■ TASK TO CARRY OUT:
Quote the lines exactly, starting with the line that contains "The Blender Python" and ending with the line that contains "tag(T2.paper('paper_tag', 'teal'), 'narrow", and leave out all other lines.

■ ROWS:

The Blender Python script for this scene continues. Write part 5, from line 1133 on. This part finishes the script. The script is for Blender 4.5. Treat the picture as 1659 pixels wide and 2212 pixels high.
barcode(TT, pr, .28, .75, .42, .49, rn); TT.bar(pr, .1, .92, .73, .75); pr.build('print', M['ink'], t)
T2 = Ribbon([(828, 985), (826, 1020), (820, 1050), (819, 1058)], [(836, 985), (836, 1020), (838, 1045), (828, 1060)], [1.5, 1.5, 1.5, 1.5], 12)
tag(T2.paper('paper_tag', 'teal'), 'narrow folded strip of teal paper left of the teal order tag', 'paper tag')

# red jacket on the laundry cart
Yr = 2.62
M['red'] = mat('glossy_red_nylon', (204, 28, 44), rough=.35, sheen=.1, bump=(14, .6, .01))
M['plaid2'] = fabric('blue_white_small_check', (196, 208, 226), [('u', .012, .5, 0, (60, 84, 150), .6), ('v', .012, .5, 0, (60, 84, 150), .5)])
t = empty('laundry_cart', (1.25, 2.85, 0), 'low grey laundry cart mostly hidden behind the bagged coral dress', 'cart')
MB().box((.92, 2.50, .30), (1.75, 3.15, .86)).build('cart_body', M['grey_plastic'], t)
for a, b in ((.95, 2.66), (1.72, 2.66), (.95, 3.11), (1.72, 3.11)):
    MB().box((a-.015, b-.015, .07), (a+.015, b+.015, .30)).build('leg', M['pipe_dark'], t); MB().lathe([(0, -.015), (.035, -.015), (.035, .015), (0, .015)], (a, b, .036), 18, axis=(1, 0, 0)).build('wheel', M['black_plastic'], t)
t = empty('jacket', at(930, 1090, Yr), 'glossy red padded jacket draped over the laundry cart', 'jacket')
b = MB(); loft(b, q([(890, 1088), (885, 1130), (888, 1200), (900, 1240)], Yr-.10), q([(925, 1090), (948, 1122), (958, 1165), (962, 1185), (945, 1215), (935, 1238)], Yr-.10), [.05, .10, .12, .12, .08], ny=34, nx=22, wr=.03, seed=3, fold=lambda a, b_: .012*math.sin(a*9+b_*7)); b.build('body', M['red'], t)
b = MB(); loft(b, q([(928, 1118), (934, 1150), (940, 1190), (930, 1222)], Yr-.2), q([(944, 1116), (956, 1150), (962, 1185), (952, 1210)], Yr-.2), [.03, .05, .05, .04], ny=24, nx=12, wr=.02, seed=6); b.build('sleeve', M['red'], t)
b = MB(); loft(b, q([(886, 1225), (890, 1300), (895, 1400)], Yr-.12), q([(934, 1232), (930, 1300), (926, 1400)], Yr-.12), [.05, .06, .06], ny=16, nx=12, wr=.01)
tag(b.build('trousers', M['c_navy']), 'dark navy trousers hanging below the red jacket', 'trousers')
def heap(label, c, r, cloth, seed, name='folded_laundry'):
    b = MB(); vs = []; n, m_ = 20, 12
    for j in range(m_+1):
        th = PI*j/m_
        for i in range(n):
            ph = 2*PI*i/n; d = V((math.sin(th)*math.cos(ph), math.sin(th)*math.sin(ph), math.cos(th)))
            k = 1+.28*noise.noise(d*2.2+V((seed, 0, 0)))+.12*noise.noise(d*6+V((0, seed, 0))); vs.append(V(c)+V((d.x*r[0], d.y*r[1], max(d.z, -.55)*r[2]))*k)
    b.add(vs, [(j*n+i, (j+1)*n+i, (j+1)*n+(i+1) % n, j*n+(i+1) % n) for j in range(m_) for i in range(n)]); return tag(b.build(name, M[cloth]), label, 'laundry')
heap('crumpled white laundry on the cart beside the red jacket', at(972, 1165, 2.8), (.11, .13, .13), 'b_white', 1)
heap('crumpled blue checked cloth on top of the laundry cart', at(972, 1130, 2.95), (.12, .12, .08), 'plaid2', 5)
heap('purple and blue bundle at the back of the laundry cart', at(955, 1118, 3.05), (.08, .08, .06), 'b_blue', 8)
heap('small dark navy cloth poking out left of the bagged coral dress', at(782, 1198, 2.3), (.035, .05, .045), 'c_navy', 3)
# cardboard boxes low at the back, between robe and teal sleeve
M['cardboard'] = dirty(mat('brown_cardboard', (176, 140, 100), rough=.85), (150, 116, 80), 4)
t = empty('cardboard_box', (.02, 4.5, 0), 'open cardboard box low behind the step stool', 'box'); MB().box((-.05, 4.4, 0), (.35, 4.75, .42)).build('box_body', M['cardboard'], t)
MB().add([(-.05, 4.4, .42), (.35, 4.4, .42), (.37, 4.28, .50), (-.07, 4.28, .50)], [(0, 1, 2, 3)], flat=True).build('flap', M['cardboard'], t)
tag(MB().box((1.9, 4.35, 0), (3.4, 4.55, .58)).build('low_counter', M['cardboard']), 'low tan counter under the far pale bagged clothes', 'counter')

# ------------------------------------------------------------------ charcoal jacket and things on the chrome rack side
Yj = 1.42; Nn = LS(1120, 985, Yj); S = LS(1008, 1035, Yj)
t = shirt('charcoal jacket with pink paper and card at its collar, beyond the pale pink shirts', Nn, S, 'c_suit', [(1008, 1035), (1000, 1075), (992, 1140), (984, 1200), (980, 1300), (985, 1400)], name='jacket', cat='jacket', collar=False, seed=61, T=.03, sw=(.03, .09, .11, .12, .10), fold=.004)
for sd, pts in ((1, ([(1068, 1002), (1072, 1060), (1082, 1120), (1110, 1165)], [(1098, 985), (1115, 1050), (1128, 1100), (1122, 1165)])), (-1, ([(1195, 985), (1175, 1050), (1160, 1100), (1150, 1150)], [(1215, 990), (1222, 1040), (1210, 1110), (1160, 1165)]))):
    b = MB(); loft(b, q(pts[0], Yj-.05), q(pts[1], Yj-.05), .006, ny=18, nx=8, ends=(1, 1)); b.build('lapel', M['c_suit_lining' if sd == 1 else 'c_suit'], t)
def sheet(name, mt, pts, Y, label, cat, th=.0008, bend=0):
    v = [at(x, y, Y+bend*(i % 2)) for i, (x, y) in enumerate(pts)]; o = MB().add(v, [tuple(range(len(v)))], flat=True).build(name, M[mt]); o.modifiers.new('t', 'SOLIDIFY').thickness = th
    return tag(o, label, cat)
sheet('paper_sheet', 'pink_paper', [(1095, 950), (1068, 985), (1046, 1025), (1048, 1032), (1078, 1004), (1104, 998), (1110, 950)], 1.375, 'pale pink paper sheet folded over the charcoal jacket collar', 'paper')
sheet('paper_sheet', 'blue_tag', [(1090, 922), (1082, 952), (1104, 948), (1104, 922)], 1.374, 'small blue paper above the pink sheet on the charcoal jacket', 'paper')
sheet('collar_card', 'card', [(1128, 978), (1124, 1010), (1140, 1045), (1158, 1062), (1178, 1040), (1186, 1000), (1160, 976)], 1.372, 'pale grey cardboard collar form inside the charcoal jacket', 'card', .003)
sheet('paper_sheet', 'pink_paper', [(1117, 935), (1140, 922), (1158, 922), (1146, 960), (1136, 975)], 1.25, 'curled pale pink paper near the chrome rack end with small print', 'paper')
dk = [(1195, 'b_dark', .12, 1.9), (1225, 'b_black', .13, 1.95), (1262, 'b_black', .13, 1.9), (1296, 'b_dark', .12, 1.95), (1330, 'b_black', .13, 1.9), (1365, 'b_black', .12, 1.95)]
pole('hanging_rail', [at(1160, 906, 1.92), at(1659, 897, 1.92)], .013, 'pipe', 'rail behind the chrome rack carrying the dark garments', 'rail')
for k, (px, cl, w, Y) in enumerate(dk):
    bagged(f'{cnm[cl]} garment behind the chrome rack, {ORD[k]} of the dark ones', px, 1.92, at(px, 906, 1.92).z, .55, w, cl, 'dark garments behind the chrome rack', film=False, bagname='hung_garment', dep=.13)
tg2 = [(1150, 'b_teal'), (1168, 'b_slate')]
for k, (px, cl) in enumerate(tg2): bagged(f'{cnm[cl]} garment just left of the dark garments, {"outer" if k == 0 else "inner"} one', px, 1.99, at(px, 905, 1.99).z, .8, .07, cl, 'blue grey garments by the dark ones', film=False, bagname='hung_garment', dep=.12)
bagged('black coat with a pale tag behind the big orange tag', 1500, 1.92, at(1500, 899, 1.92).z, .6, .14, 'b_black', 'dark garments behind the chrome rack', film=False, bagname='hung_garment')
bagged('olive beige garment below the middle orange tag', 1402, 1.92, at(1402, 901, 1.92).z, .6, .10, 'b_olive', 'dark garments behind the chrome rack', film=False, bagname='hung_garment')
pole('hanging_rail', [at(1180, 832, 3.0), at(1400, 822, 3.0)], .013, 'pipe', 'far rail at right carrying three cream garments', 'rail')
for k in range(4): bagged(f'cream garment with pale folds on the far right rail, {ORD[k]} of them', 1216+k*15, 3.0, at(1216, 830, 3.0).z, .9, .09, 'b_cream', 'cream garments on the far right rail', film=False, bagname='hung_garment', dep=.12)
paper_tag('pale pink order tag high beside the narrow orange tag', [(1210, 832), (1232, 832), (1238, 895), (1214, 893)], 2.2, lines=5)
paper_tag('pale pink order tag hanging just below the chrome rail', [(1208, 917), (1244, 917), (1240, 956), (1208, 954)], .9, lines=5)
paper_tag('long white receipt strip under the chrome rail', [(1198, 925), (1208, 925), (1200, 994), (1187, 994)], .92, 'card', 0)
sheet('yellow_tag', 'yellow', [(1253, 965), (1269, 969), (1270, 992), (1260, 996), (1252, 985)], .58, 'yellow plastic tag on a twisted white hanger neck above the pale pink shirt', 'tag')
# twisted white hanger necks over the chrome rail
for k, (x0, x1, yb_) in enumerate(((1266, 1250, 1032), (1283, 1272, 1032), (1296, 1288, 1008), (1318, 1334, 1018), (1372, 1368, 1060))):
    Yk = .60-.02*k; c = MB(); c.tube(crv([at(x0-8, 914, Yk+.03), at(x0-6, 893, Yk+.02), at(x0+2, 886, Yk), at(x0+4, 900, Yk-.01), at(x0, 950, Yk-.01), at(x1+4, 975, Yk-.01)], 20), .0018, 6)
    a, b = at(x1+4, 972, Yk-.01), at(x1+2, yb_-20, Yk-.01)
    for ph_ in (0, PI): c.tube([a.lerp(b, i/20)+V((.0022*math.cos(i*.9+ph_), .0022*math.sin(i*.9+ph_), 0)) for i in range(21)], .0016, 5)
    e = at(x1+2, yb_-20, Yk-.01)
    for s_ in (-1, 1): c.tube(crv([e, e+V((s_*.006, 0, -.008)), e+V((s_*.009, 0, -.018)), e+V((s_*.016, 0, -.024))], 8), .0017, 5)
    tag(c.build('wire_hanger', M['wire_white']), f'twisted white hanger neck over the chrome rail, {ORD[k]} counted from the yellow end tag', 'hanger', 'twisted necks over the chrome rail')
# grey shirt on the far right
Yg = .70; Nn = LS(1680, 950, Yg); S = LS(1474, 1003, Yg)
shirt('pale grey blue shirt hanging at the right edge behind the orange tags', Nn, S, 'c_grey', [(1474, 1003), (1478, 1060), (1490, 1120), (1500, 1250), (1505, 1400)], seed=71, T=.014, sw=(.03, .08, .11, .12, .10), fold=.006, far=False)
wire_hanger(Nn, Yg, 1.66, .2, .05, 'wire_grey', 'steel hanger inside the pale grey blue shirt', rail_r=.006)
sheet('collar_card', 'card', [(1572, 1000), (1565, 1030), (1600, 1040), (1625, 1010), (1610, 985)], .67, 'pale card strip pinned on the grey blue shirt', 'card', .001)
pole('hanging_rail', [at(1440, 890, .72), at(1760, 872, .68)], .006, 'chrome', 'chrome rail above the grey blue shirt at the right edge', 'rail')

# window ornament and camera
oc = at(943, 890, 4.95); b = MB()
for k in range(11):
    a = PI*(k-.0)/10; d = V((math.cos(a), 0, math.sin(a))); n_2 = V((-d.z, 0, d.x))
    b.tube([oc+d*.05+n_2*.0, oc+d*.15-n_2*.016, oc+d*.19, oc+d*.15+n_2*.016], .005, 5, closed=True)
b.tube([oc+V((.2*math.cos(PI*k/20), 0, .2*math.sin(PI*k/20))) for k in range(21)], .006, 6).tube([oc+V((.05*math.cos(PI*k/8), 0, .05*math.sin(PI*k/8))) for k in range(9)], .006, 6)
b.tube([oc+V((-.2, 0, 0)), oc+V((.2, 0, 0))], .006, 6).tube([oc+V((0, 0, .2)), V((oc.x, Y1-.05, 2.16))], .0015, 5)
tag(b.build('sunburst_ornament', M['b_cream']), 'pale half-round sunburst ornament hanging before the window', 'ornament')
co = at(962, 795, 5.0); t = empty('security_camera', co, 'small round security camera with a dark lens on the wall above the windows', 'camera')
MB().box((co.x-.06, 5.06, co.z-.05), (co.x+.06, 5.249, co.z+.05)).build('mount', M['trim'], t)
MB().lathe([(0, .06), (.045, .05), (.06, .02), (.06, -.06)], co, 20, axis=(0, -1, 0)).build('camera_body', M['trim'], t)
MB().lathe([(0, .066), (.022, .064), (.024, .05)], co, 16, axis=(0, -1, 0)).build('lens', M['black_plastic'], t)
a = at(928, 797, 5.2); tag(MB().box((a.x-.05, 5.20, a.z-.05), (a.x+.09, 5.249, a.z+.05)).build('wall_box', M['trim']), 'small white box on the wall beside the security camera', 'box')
==
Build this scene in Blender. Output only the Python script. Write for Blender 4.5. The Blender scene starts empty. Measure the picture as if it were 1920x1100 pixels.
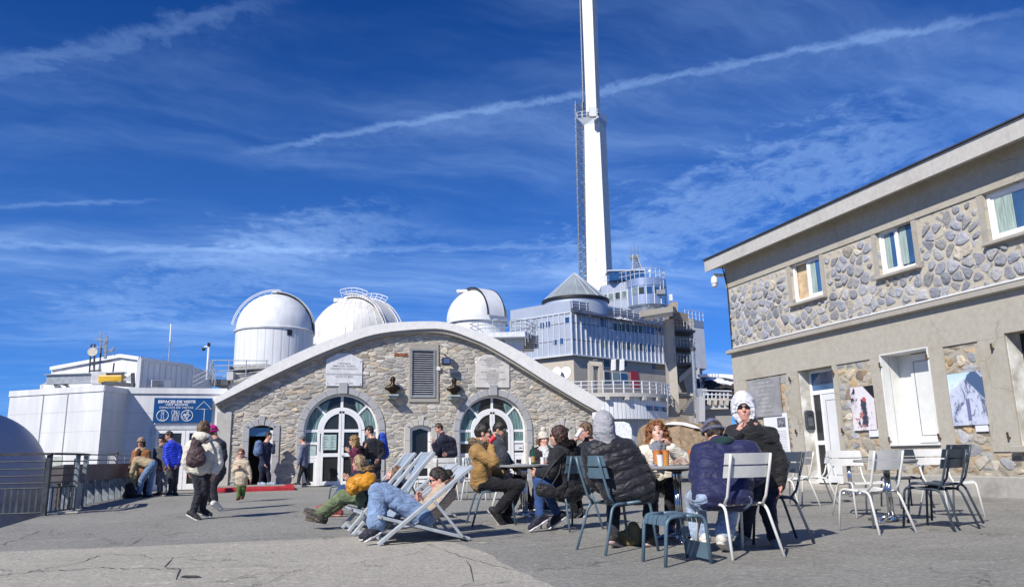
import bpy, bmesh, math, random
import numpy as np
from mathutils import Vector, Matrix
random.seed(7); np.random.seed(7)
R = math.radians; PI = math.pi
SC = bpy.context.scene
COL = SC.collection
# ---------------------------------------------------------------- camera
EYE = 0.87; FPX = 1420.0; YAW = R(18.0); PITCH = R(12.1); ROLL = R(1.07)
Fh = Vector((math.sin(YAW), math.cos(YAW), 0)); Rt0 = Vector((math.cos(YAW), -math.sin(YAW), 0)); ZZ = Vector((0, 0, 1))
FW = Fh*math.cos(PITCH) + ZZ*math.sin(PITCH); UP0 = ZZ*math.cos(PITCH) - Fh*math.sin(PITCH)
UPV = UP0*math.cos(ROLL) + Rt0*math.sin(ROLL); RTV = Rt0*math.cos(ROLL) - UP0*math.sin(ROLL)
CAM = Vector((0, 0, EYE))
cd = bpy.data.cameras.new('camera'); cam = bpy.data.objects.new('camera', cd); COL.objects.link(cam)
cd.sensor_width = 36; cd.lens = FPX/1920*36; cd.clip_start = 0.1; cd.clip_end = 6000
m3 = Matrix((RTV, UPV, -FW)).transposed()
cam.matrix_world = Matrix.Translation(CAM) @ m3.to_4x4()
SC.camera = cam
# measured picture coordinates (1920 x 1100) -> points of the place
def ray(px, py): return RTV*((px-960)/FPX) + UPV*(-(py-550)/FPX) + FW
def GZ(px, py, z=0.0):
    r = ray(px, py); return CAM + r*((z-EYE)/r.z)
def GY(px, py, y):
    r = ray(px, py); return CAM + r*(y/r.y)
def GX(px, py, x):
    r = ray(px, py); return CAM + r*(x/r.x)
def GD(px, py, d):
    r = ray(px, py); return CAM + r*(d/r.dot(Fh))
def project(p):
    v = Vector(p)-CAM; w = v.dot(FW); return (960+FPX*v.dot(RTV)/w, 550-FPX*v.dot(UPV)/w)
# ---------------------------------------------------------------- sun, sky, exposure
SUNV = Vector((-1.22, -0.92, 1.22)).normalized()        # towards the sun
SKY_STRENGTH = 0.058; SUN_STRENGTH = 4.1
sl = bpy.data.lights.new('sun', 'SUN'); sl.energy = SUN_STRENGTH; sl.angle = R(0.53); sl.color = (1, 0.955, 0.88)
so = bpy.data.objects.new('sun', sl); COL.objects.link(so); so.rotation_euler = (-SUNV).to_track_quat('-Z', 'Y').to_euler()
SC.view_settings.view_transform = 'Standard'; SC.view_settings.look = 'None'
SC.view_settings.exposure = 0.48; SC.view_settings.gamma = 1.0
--
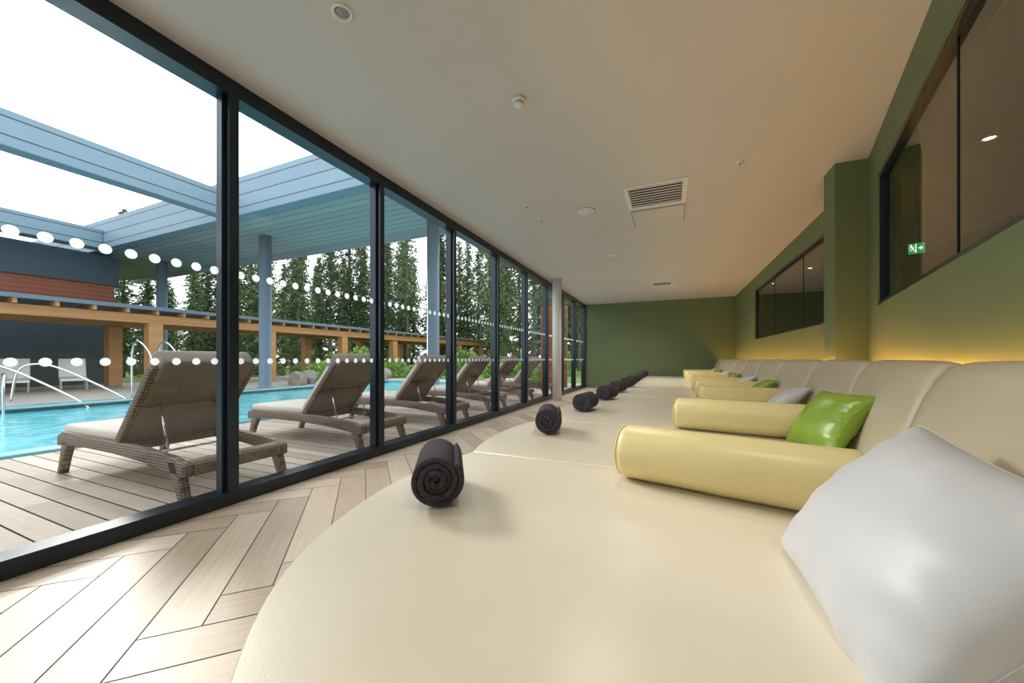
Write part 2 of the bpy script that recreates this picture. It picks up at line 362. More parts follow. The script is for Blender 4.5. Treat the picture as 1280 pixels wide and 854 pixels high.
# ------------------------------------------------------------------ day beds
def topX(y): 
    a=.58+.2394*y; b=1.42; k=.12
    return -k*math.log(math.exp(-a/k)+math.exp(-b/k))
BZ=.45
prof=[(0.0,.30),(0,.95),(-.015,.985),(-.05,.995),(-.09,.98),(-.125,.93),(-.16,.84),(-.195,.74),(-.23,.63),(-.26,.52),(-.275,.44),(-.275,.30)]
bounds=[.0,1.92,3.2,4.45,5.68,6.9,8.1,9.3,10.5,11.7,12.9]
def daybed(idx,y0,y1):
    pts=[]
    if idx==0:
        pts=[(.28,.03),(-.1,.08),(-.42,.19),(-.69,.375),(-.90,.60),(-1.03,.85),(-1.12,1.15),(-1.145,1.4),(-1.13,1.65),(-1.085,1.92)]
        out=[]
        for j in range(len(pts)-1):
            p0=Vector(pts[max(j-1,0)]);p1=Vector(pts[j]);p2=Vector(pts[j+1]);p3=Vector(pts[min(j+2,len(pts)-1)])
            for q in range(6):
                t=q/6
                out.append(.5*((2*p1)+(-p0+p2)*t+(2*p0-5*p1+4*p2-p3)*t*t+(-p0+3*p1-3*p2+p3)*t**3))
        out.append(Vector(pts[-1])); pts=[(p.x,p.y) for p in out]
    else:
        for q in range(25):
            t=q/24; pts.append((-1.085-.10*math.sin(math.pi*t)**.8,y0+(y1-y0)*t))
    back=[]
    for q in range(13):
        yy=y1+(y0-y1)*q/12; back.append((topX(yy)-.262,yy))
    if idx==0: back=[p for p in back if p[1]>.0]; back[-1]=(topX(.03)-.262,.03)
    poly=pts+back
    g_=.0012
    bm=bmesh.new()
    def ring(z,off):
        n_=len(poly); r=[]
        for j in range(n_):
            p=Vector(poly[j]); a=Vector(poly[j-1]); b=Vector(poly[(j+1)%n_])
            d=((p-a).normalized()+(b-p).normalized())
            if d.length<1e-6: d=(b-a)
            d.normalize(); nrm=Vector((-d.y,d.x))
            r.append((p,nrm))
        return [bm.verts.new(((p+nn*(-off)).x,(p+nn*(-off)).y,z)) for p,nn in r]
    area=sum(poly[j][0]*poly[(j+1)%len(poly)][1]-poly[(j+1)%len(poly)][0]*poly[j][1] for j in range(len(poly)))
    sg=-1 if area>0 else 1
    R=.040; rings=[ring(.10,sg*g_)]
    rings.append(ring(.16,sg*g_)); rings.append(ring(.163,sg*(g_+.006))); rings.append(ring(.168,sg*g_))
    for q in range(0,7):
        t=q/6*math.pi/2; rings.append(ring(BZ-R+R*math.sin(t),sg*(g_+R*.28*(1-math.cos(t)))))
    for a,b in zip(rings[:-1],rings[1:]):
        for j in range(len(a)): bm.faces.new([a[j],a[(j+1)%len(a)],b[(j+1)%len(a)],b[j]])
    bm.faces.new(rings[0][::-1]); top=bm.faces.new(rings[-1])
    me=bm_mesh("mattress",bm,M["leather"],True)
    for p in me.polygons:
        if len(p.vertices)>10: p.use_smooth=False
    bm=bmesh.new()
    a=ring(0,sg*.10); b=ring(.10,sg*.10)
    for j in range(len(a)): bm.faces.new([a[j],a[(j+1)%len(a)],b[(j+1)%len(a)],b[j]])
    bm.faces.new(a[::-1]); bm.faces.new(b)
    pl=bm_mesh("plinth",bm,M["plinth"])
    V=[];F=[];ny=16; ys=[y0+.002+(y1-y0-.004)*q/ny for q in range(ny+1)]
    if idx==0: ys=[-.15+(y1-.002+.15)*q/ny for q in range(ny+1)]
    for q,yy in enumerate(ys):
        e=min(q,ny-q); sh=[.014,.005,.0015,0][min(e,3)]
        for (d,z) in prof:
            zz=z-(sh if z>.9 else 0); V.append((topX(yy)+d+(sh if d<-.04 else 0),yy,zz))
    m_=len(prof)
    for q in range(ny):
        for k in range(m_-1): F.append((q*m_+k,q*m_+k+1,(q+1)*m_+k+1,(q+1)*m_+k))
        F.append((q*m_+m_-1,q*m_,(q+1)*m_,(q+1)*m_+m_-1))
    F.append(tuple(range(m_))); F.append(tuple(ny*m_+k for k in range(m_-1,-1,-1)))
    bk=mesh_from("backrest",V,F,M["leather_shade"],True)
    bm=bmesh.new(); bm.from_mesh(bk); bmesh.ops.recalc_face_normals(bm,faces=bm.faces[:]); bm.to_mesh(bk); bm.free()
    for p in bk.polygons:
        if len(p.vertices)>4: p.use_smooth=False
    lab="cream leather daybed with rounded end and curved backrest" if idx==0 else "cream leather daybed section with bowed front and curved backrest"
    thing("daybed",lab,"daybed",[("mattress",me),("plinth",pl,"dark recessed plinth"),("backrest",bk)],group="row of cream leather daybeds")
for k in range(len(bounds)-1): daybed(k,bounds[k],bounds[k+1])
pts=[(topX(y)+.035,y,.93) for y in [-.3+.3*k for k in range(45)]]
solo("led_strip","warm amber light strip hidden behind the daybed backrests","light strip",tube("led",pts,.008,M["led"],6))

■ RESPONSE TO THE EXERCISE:
The Blender Python script for this scene continues. Write part 5, from line 1133 on. This part finishes the script. The script is for Blender 4.5. Treat the picture as 1659 pixels wide and 2212 pixels high.
barcode(TT, pr, .28, .75, .42, .49, rn); TT.bar(pr, .1, .92, .73, .75); pr.build('print', M['ink'], t)
T2 = Ribbon([(828, 985), (826, 1020), (820, 1050), (819, 1058)], [(836, 985), (836, 1020), (838, 1045), (828, 1060)], [1.5, 1.5, 1.5, 1.5], 12)
tag(T2.paper('paper_tag', 'teal'), 'narrow folded strip of teal paper left of the teal order tag', 'paper tag')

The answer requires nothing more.